Buried Alive is a paraphrase of Poe’s short story “The Premature Burial,” with modern twists. Baritone Christopher Burchett brought a powerful voice to the role of Victor, an artist haunted by nightmares that he would be mistaken for dead and buried alive. Soprano Sara Gartland was his wife Elena, deeply concerned about her husband’s descent into madness. Musically, Myers’s score was deeply affective, with special mention for the trio in the embalming scene (a darkly humorous gigue sung with great panache by mezzo-soprano Jennifer Feinstein, tenor Jonathan Blalock, and soprano Caroline Worra) and Victor’s aria “O death.” On stage but silent for most of the proceedings was bass Nathan Stark’s gravedigger, who provided the narrative frame. (The general manager apologized on behalf of Stark just before the opera, saying he was under the weather. You would not have known this from the performance, however.) Long’s libretto captures the feel of Poe’s original, and in some cases uses words drawn explicitly from the story.

Embedded
takes “The Cask of Amontillado” and spins it into a satirical look at TV news, fame, and aging. Caroline Worra showed considerable skill as news anchor Sylvia Malow, the “most trusted name in news.” Jonathan Blalock brought humor, clarity, and a huge makeup case as Sylvia’s assistant Maurice. Sara Gartland was the up-and-coming “reporter on the go,” Victoria Reilly, whom Sylvia (rightly so, as it turns out) views as a threat. Christopher Burchett was the producer for the newscast (and an implied paramour for Victoria, helping her move up the ranks to dethrone Sylvia). Jennifer Feinstein did double duty as the camerawoman for the newscast and as the voice of the GPS (without giving away too much of the plot, a GPS is involved). Rounding out the cast, Nathan Stark played the Italian terrorist Montresor (a nod to the narrator/protagonist of Poe’s short story). This was grand opera in miniature, with Soluri’s inventive score flowing seamlessly to and from cheesy cable-news promo music, a witty and inventive tango involving Sylvia, Montresor, and cell phones, and a soaring aria. This is Sylvia’s story; indeed, the opera is almost a monodrama for soprano, and it was done with amazing skill by Worra, who should be a household name in the world of opera. Librettist Breevort inverts Poe’s original plot – without giving away too much, the alleged victim achieves a triumph of sorts over the killer and other demons.

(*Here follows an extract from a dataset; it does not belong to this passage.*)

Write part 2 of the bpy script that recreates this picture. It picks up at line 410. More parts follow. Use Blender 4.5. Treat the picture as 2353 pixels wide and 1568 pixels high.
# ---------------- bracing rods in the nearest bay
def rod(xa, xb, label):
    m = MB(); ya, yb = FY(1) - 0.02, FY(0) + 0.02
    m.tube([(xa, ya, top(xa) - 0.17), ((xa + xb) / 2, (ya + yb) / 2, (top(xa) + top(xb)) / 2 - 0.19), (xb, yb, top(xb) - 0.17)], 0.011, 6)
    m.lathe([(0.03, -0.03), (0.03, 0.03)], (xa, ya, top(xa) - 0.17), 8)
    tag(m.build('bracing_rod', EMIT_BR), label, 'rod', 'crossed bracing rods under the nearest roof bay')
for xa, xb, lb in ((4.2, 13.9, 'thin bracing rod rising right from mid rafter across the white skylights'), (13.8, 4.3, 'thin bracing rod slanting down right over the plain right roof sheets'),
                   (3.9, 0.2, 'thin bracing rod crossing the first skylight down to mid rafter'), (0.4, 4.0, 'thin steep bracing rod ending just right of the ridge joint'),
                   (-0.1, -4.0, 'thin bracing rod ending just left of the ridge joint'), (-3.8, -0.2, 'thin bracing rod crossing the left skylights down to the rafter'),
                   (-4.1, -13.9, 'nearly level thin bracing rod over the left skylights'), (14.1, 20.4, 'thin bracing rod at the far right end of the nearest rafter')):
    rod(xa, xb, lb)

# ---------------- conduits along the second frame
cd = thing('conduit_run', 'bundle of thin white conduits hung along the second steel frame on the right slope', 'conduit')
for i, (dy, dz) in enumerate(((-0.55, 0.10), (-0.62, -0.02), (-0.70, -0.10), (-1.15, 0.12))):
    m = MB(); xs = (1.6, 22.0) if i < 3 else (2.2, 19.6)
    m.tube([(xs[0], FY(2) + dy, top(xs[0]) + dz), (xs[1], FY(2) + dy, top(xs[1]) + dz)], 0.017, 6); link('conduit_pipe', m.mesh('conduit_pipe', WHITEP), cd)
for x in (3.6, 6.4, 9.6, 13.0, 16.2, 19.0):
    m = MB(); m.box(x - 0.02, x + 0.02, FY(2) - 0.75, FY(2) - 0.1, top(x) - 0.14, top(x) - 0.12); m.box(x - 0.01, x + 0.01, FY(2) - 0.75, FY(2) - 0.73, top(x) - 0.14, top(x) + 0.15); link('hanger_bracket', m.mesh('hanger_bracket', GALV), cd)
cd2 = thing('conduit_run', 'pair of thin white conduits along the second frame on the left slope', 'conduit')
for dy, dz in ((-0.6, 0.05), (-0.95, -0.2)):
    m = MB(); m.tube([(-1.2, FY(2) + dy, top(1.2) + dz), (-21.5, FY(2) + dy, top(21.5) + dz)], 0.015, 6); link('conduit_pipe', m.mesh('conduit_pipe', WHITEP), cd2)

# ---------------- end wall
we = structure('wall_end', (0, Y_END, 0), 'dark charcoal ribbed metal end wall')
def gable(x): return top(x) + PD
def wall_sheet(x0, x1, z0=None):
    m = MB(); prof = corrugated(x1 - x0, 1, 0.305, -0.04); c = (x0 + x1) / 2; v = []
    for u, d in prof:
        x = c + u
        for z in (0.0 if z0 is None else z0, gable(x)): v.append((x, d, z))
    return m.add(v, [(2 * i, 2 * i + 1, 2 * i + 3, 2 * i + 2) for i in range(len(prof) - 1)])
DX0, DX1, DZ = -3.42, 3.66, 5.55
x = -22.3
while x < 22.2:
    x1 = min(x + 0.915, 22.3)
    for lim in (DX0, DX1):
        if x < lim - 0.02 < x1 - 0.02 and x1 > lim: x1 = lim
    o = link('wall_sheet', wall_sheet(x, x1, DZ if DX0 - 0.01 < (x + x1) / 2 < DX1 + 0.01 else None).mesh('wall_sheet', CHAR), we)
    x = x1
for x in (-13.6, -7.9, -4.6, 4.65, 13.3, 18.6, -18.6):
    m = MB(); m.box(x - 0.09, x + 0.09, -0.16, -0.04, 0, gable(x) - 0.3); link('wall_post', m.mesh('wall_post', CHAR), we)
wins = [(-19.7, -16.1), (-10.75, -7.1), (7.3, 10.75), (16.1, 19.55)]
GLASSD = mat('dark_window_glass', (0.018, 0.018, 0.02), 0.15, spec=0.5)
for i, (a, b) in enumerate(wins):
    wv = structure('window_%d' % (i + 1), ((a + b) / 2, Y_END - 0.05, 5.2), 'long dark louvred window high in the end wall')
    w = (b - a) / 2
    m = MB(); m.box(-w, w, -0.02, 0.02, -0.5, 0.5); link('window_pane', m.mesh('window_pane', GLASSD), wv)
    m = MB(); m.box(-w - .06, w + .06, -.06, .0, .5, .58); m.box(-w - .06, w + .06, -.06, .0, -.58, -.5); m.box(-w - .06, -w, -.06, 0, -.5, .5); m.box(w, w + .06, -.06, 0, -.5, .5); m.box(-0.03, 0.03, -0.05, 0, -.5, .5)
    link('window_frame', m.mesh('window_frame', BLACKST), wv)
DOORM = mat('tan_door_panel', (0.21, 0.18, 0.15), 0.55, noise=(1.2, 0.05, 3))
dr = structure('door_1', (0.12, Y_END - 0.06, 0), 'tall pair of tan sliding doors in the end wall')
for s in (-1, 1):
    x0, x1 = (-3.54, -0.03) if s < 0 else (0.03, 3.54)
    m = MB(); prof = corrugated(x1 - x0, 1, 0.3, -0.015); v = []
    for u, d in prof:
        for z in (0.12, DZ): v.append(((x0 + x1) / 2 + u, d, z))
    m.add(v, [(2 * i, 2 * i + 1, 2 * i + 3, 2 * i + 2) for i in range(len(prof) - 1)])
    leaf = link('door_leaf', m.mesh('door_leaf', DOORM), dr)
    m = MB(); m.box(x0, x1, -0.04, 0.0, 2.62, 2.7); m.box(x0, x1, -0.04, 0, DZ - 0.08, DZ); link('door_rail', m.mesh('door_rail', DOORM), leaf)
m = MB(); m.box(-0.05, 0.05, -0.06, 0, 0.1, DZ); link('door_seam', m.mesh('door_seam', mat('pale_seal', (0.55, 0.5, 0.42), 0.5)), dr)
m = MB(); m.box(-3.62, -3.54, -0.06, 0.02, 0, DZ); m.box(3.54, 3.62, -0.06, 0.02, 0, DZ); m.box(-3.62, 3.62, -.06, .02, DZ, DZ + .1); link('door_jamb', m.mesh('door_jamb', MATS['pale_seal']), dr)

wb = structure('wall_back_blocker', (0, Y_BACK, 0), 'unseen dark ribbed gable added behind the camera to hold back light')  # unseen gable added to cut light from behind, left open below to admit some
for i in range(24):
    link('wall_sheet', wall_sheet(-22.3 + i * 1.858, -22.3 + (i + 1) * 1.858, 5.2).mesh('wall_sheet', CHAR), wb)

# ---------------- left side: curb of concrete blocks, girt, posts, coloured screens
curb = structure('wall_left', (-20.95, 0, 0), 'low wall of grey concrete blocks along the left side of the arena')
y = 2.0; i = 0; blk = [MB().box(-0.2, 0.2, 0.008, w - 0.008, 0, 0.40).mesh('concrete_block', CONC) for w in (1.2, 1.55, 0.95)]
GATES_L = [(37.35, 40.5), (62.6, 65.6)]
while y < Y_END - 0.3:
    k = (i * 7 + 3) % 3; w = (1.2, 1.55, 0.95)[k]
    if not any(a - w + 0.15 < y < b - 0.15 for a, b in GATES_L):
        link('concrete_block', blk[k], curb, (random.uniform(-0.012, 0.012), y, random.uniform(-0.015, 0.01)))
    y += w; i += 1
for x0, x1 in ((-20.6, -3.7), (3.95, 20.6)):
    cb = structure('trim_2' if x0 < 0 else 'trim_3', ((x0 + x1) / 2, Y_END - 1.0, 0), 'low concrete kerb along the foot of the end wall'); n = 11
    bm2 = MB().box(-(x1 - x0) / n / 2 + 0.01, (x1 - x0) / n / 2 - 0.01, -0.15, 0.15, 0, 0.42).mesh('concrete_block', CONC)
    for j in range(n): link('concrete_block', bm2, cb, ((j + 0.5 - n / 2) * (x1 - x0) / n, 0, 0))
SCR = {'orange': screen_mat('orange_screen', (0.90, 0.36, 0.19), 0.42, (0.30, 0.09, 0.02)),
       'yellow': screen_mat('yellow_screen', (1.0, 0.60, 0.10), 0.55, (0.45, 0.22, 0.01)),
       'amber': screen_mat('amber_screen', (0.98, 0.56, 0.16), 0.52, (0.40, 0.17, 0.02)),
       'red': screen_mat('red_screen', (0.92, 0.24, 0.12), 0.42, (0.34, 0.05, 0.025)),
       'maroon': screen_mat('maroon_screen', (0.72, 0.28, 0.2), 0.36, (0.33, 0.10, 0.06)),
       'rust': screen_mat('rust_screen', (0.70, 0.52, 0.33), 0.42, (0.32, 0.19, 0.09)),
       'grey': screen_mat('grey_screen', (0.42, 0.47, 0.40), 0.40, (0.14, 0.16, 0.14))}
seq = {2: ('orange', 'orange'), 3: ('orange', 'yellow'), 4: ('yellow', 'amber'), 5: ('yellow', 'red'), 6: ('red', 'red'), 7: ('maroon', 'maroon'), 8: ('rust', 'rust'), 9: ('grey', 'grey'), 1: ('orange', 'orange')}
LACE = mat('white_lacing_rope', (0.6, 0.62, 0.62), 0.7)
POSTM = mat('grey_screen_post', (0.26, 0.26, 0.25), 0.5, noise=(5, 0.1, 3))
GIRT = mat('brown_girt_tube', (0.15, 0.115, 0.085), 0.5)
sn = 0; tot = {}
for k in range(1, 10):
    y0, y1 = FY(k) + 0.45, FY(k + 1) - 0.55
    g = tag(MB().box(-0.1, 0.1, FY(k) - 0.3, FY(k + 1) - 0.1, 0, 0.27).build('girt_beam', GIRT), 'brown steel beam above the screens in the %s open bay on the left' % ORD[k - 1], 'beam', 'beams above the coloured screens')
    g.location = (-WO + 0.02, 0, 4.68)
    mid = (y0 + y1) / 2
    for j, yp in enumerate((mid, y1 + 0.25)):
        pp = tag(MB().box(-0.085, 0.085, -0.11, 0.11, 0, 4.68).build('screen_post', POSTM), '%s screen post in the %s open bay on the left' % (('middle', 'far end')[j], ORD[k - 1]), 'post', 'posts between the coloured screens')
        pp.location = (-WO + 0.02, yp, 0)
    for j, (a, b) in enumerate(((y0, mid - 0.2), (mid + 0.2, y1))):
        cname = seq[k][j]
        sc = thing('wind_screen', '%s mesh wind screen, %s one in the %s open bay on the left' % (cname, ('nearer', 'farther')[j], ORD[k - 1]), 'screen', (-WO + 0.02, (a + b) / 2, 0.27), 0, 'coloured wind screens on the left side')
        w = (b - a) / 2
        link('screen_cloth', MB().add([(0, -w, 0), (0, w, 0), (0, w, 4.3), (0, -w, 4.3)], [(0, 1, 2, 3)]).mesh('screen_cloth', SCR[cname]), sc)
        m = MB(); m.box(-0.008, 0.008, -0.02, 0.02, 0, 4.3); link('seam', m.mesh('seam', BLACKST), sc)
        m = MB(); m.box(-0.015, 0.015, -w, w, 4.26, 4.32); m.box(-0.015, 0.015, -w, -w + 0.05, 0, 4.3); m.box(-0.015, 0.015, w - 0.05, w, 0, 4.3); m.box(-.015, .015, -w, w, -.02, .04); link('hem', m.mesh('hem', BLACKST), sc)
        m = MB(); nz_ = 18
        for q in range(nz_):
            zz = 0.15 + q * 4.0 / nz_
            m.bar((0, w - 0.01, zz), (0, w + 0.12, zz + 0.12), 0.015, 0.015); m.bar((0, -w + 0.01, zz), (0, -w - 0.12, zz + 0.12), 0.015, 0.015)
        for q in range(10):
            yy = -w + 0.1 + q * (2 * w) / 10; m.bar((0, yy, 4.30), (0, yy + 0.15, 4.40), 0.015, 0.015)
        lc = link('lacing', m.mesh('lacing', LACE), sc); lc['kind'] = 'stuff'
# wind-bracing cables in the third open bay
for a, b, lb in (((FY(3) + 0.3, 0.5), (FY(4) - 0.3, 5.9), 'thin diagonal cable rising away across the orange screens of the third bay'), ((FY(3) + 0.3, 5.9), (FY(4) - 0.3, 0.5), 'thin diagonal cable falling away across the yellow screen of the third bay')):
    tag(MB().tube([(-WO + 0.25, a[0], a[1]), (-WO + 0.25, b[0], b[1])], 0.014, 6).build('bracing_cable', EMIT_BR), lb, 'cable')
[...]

Both works showed skillful direction both on stage (Lawrence Edelson directed Buried Alive, Sam Helfrich directed Embedded) and in the pit (where maestro Kostis Protopapas led a chamber orchestra of eighteen players). The staging, by Zane Pihlstrom, was contemporary without being overwrought or gimmicky. A group of suspended screens and one larger, more rectangular surface were used to great effect in both works, with Victor’s madness shown in abstract designs and close-ups of a human eye in the first work, and wonderfully meta newscasts in the second (I wish CNN would run a story on a fight for the remains of Edgar Allan Poe!).

As many major American opera companies are leaving the scene, perhaps it will be up to these smaller companies (F-M Opera’s annual budget is less than $500,000) to maintain the long tradition of commissioning new operatic works. Audience response was overwhelmingly positive, and the Reineke Festival Concert Hall on the campus of North Dakota State University was filled to near-capacity. There was nothing parochial or low-rent about this production. There is an audience for new opera, and perhaps it is in unexpected places like Fargo.